What you are asked to do:
Only the pictures are omitted; repeat all other data exactly.

Data shown:
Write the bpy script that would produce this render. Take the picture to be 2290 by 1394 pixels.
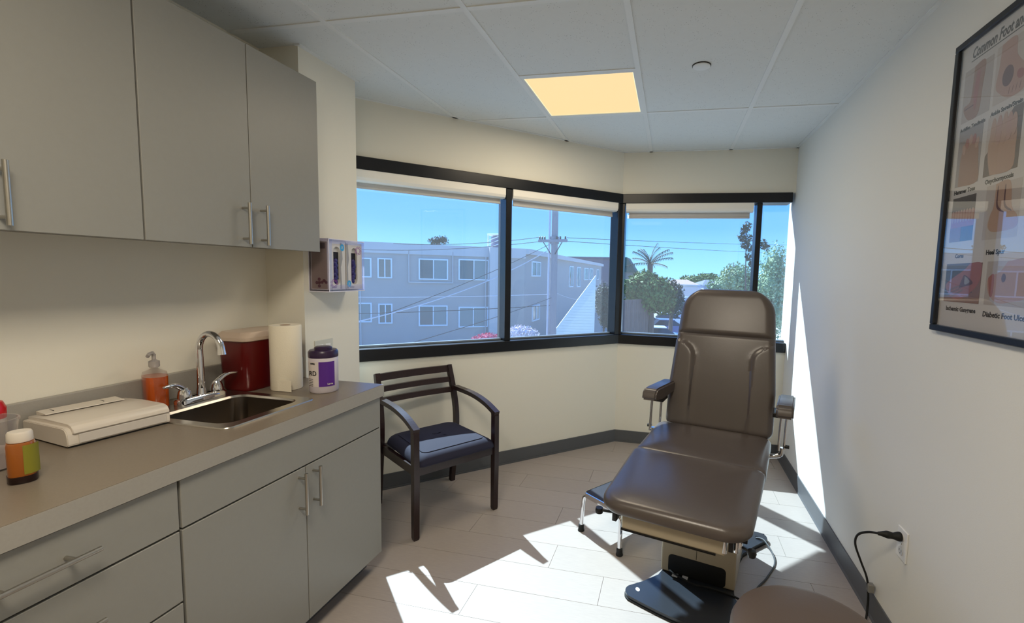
import bpy, bmesh, math, random
from mathutils import Vector, Matrix
import numpy as np
for o in list(bpy.data.objects): bpy.data.objects.remove(o)
S = bpy.context.scene; C = S.collection
random.seed(7)
PI = math.pi; R_ = math.radians
# ------------------------------------------------------------------ camera
CAMZ = 1.415; YAW, PITCH, ROLL = -0.2077, -0.0896, 0.0263; FPX, PX, PY = 1025.46, 1282.7, 705.35
_f = Vector((math.sin(YAW)*math.cos(PITCH), math.cos(YAW)*math.cos(PITCH), math.sin(PITCH)))
_r = Vector((math.cos(YAW), -math.sin(YAW), 0)); _u = _r.cross(_f)
CR = math.cos(ROLL)*_r + math.sin(ROLL)*_u; CU = -math.sin(ROLL)*_r + math.cos(ROLL)*_u; CF = _f
cam = bpy.data.objects.new('camera', bpy.data.cameras.new('camera')); C.objects.link(cam)
m = Matrix.Identity(4)
for i in range(3):
    m[i][0] = CR[i]; m[i][1] = CU[i]; m[i][2] = -CF[i]
m[2][3] = CAMZ
cam.matrix_world = m
cam.data.sensor_fit = 'HORIZONTAL'; cam.data.sensor_width = 36; cam.data.lens = FPX*36/2290
cam.data.shift_x = -(PX-1145)/2290; cam.data.shift_y = (PY-697)/2290
cam.data.clip_start = 0.02; cam.data.clip_end = 600
S.camera = cam
def at(px, py, D):                      # survey helper: world point seen at a pixel, D metres ahead
    q = CF + CR*((px-PX)/FPX) - CU*((py-PY)/FPX)
    return Vector((0, 0, CAMZ)) + q*D
# ------------------------------------------------------------------ light
w = bpy.data.worlds.new('sky'); S.world = w; w.use_nodes = True
nt = w.node_tree; nt.nodes.clear()
tc = nt.nodes.new('ShaderNodeTexCoord'); sx = nt.nodes.new('ShaderNodeSeparateXYZ'); cr = nt.nodes.new('ShaderNodeValToRGB')
bg = nt.nodes.new('ShaderNodeBackground'); wo = nt.nodes.new('ShaderNodeOutputWorld')
nt.links.new(tc.outputs['Generated'], sx.inputs[0]); nt.links.new(sx.outputs[2], cr.inputs[0])
nt.links.new(cr.outputs[0], bg.inputs[0]); nt.links.new(bg.outputs[0], wo.inputs[0])
e = cr.color_ramp.elements
e[0].position = 0.0; e[0].color = (.32, .68, 1.04, 1)
e[1].position = .9; e[1].color = (.07, .25, .74, 1)
x = cr.color_ramp.elements.new(.10); x.color = (.15, .43, .99, 1)
x = cr.color_ramp.elements.new(.28); x.color = (.085, .32, .90, 1)
bg.inputs[1].default_value = 1.62
sun = bpy.data.lights.new('sun', 'SUN'); so = bpy.data.objects.new('sun', sun); C.objects.link(so)
SD = Vector((.70, -.68, -1)).normalized()
so.rotation_euler = SD.to_track_quat('-Z', 'Y').to_euler(); so.location = (-6, 9, 9)
sun.energy = 12.5; sun.angle = R_(.53); sun.color = (.88, .98, 1.04)
def area(name, loc, sx_, sy_, p, col, rot=(0, 0, 0)):
    l = bpy.data.lights.new(name, 'AREA'); l.shape = 'RECTANGLE'; l.size = sx_; l.size_y = sy_; l.energy = p; l.color = col
    o = bpy.data.objects.new(name, l); C.objects.link(o); o.location = loc; o.rotation_euler = rot; return o
area('troffer_light', (-.508, .18, 2.385), .54, .54, 28, (1, .89, .73))
area('troffer_light', (-.508, 2.62, 2.385), .54, .54, 10, (1, .86, .66))
S.view_settings.view_transform = 'Standard'; S.view_settings.look = 'None'
S.view_settings.exposure = 0.08; S.view_settings.gamma = 1.0; S.view_settings.use_curve_mapping = False
# ------------------------------------------------------------------ materials
def lin(c):
    return tuple(((v/255)/12.92 if v/255 <= .04045 else ((v/255+.055)/1.055)**2.4) for v in c)
MATS = {}
def mat(name, c, rough=.6, metal=0, spec=.5, noise=0, nscale=40, bump=0, bscale=200, trans=0, ior=1.45, coat=0, emit=None, es=0, stretch=(1, 1, 1), alpha=1, rnd=0):
    if name in MATS: return MATS[name]
    M = bpy.data.materials.new(name); M.use_nodes = True; n = M.node_tree; b = n.nodes['Principled BSDF']
    col = lin(c)
    b.inputs['Base Color'].default_value = (*col, 1); b.inputs['Roughness'].default_value = rough; b.inputs['Metallic'].default_value = metal
    b.inputs['Specular IOR Level'].default_value = spec; b.inputs['IOR'].default_value = ior; b.inputs['Transmission Weight'].default_value = trans
    b.inputs['Coat Weight'].default_value = coat; b.inputs['Alpha'].default_value = alpha
    if emit: b.inputs['Emission Color'].default_value = (*emit, 1); b.inputs['Emission Strength'].default_value = es
    if noise or bump or rnd:
        t = n.nodes.new('ShaderNodeTexCoord'); mp = n.nodes.new('ShaderNodeMapping'); mp.inputs['Scale'].default_value = stretch
        n.links.new(t.outputs['Object'], mp.inputs[0])
    if noise or rnd:
        nz = n.nodes.new('ShaderNodeTexNoise'); nz.inputs['Scale'].default_value = nscale; nz.inputs['Detail'].default_value = 5
        n.links.new(mp.outputs[0], nz.inputs['Vector'])
        mr = n.nodes.new('ShaderNodeMapRange'); mr.inputs[3].default_value = 1-noise; mr.inputs[4].default_value = 1+noise
        mr.inputs[1].default_value = .25; mr.inputs[2].default_value = .75
        n.links.new(nz.outputs[0], mr.inputs[0])
        val = mr.outputs[0]
        if rnd:
            oi = n.nodes.new('ShaderNodeObjectInfo'); m2 = n.nodes.new('ShaderNodeMapRange'); m2.inputs[3].default_value = 1-rnd; m2.inputs[4].default_value = 1+rnd
            n.links.new(oi.outputs['Random'], m2.inputs[0]); mu = n.nodes.new('ShaderNodeMath'); mu.operation = 'MULTIPLY'
            n.links.new(val, mu.inputs[0]); n.links.new(m2.outputs[0], mu.inputs[1]); val = mu.outputs[0]
        vm = n.nodes.new('ShaderNodeVectorMath'); vm.operation = 'SCALE'; vm.inputs[0].default_value = col
        n.links.new(val, vm.inputs['Scale']); n.links.new(vm.outputs[0], b.inputs['Base Color'])
    if bump:
        nb = n.nodes.new('ShaderNodeTexNoise'); nb.inputs['Scale'].default_value = bscale; nb.inputs['Detail'].default_value = 3
        n.links.new(mp.outputs[0], nb.inputs['Vector']); bp = n.nodes.new('ShaderNodeBump'); bp.inputs['Strength'].default_value = bump; bp.inputs['Distance'].default_value = .003
        n.links.new(nb.outputs[0], bp.inputs['Height']); n.links.new(bp.outputs[0], b.inputs['Normal'])
    MATS[name] = M; return M
WALL = mat('wall_paint', (232, 228, 214), .75, spec=.25, bump=.08, bscale=350)
WALLR = mat('wall_paint_white', (228, 227, 221), .7, spec=.25, bump=.08, bscale=350)
PLANK = mat('vinyl_plank', (168, 158, 150), .38, noise=.05, nscale=9, stretch=(2, 18, 2), bump=.05, bscale=60, rnd=.03)
SUB = mat('subfloor', (96, 86, 78), .9)
BASEB = mat('rubber_base', (88, 90, 93), .5)
GRID = mat('grid_white', (232, 234, 232), .5)
BLACK = mat('black_aluminium', (15, 17, 22), .32, spec=.5)
LAM = mat('grey_laminate', (143, 142, 136), .42, spec=.45, noise=.015, nscale=60)
DARKGAP = mat('dark_gap', (26, 24, 22), .9)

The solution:
Write the bpy script that would produce this render. Take the picture to be 2290 by 1394 pixels.
import bpy, bmesh, math, random
from mathutils import Vector, Matrix
import numpy as np
for o in list(bpy.data.objects): bpy.data.objects.remove(o)
S = bpy.context.scene; C = S.collection
random.seed(7)
PI = math.pi; R_ = math.radians
# ------------------------------------------------------------------ camera
CAMZ = 1.415; YAW, PITCH, ROLL = -0.2077, -0.0896, 0.0263; FPX, PX, PY = 1025.46, 1282.7, 705.35
_f = Vector((math.sin(YAW)*math.cos(PITCH), math.cos(YAW)*math.cos(PITCH), math.sin(PITCH)))
_r = Vector((math.cos(YAW), -math.sin(YAW), 0)); _u = _r.cross(_f)
CR = math.cos(ROLL)*_r + math.sin(ROLL)*_u; CU = -math.sin(ROLL)*_r + math.cos(ROLL)*_u; CF = _f
cam = bpy.data.objects.new('camera', bpy.data.cameras.new('camera')); C.objects.link(cam)
m = Matrix.Identity(4)
for i in range(3):
    m[i][0] = CR[i]; m[i][1] = CU[i]; m[i][2] = -CF[i]
m[2][3] = CAMZ
cam.matrix_world = m
cam.data.sensor_fit = 'HORIZONTAL'; cam.data.sensor_width = 36; cam.data.lens = FPX*36/2290
cam.data.shift_x = -(PX-1145)/2290; cam.data.shift_y = (PY-697)/2290
cam.data.clip_start = 0.02; cam.data.clip_end = 600
S.camera = cam
def at(px, py, D):                      # survey helper: world point seen at a pixel, D metres ahead
    q = CF + CR*((px-PX)/FPX) - CU*((py-PY)/FPX)
    return Vector((0, 0, CAMZ)) + q*D
# ------------------------------------------------------------------ light
w = bpy.data.worlds.new('sky'); S.world = w; w.use_nodes = True
nt = w.node_tree; nt.nodes.clear()
tc = nt.nodes.new('ShaderNodeTexCoord'); sx = nt.nodes.new('ShaderNodeSeparateXYZ'); cr = nt.nodes.new('ShaderNodeValToRGB')
bg = nt.nodes.new('ShaderNodeBackground'); wo = nt.nodes.new('ShaderNodeOutputWorld')
nt.links.new(tc.outputs['Generated'], sx.inputs[0]); nt.links.new(sx.outputs[2], cr.inputs[0])
nt.links.new(cr.outputs[0], bg.inputs[0]); nt.links.new(bg.outputs[0], wo.inputs[0])
e = cr.color_ramp.elements
e[0].position = 0.0; e[0].color = (.32, .68, 1.04, 1)
e[1].position = .9; e[1].color = (.07, .25, .74, 1)
x = cr.color_ramp.elements.new(.10); x.color = (.15, .43, .99, 1)
x = cr.color_ramp.elements.new(.28); x.color = (.085, .32, .90, 1)
bg.inputs[1].default_value = 1.62
sun = bpy.data.lights.new('sun', 'SUN'); so = bpy.data.objects.new('sun', sun); C.objects.link(so)
SD = Vector((.70, -.68, -1)).normalized()
so.rotation_euler = SD.to_track_quat('-Z', 'Y').to_euler(); so.location = (-6, 9, 9)
sun.energy = 12.5; sun.angle = R_(.53); sun.color = (.88, .98, 1.04)
def area(name, loc, sx_, sy_, p, col, rot=(0, 0, 0)):
    l = bpy.data.lights.new(name, 'AREA'); l.shape = 'RECTANGLE'; l.size = sx_; l.size_y = sy_; l.energy = p; l.color = col
    o = bpy.data.objects.new(name, l); C.objects.link(o); o.location = loc; o.rotation_euler = rot; return o
area('troffer_light', (-.508, .18, 2.385), .54, .54, 28, (1, .89, .73))
area('troffer_light', (-.508, 2.62, 2.385), .54, .54, 10, (1, .86, .66))
S.view_settings.view_transform = 'Standard'; S.view_settings.look = 'None'
S.view_settings.exposure = 0.08; S.view_settings.gamma = 1.0; S.view_settings.use_curve_mapping = False
# ------------------------------------------------------------------ materials
def lin(c):
    return tuple(((v/255)/12.92 if v/255 <= .04045 else ((v/255+.055)/1.055)**2.4) for v in c)
MATS = {}
def mat(name, c, rough=.6, metal=0, spec=.5, noise=0, nscale=40, bump=0, bscale=200, trans=0, ior=1.45, coat=0, emit=None, es=0, stretch=(1, 1, 1), alpha=1, rnd=0):
    if name in MATS: return MATS[name]
    M = bpy.data.materials.new(name); M.use_nodes = True; n = M.node_tree; b = n.nodes['Principled BSDF']
    col = lin(c)
    b.inputs['Base Color'].default_value = (*col, 1); b.inputs['Roughness'].default_value = rough; b.inputs['Metallic'].default_value = metal
    b.inputs['Specular IOR Level'].default_value = spec; b.inputs['IOR'].default_value = ior; b.inputs['Transmission Weight'].default_value = trans
    b.inputs['Coat Weight'].default_value = coat; b.inputs['Alpha'].default_value = alpha
    if emit: b.inputs['Emission Color'].default_value = (*emit, 1); b.inputs['Emission Strength'].default_value = es
    if noise or bump or rnd:
        t = n.nodes.new('ShaderNodeTexCoord'); mp = n.nodes.new('ShaderNodeMapping'); mp.inputs['Scale'].default_value = stretch
        n.links.new(t.outputs['Object'], mp.inputs[0])
    if noise or rnd:
        nz = n.nodes.new('ShaderNodeTexNoise'); nz.inputs['Scale'].default_value = nscale; nz.inputs['Detail'].default_value = 5
        n.links.new(mp.outputs[0], nz.inputs['Vector'])
        mr = n.nodes.new('ShaderNodeMapRange'); mr.inputs[3].default_value = 1-noise; mr.inputs[4].default_value = 1+noise
        mr.inputs[1].default_value = .25; mr.inputs[2].default_value = .75
        n.links.new(nz.outputs[0], mr.inputs[0])
        val = mr.outputs[0]
        if rnd:
            oi = n.nodes.new('ShaderNodeObjectInfo'); m2 = n.nodes.new('ShaderNodeMapRange'); m2.inputs[3].default_value = 1-rnd; m2.inputs[4].default_value = 1+rnd
            n.links.new(oi.outputs['Random'], m2.inputs[0]); mu = n.nodes.new('ShaderNodeMath'); mu.operation = 'MULTIPLY'
            n.links.new(val, mu.inputs[0]); n.links.new(m2.outputs[0], mu.inputs[1]); val = mu.outputs[0]
        vm = n.nodes.new('ShaderNodeVectorMath'); vm.operation = 'SCALE'; vm.inputs[0].default_value = col
        n.links.new(val, vm.inputs['Scale']); n.links.new(vm.outputs[0], b.inputs['Base Color'])
    if bump:
        nb = n.nodes.new('ShaderNodeTexNoise'); nb.inputs['Scale'].default_value = bscale; nb.inputs['Detail'].default_value = 3
        n.links.new(mp.outputs[0], nb.inputs['Vector']); bp = n.nodes.new('ShaderNodeBump'); bp.inputs['Strength'].default_value = bump; bp.inputs['Distance'].default_value = .003
        n.links.new(nb.outputs[0], bp.inputs['Height']); n.links.new(bp.outputs[0], b.inputs['Normal'])
    MATS[name] = M; return M
WALL = mat('wall_paint', (232, 228, 214), .75, spec=.25, bump=.08, bscale=350)
WALLR = mat('wall_paint_white', (228, 227, 221), .7, spec=.25, bump=.08, bscale=350)
PLANK = mat('vinyl_plank', (168, 158, 150), .38, noise=.05, nscale=9, stretch=(2, 18, 2), bump=.05, bscale=60, rnd=.03)
SUB = mat('subfloor', (96, 86, 78), .9)
BASEB = mat('rubber_base', (88, 90, 93), .5)
GRID = mat('grid_white', (232, 234, 232), .5)
BLACK = mat('black_aluminium', (15, 17, 22), .32, spec=.5)
LAM = mat('grey_laminate', (143, 142, 136), .42, spec=.45, noise=.015, nscale=60)
DARKGAP = mat('dark_gap', (26, 24, 22), .9)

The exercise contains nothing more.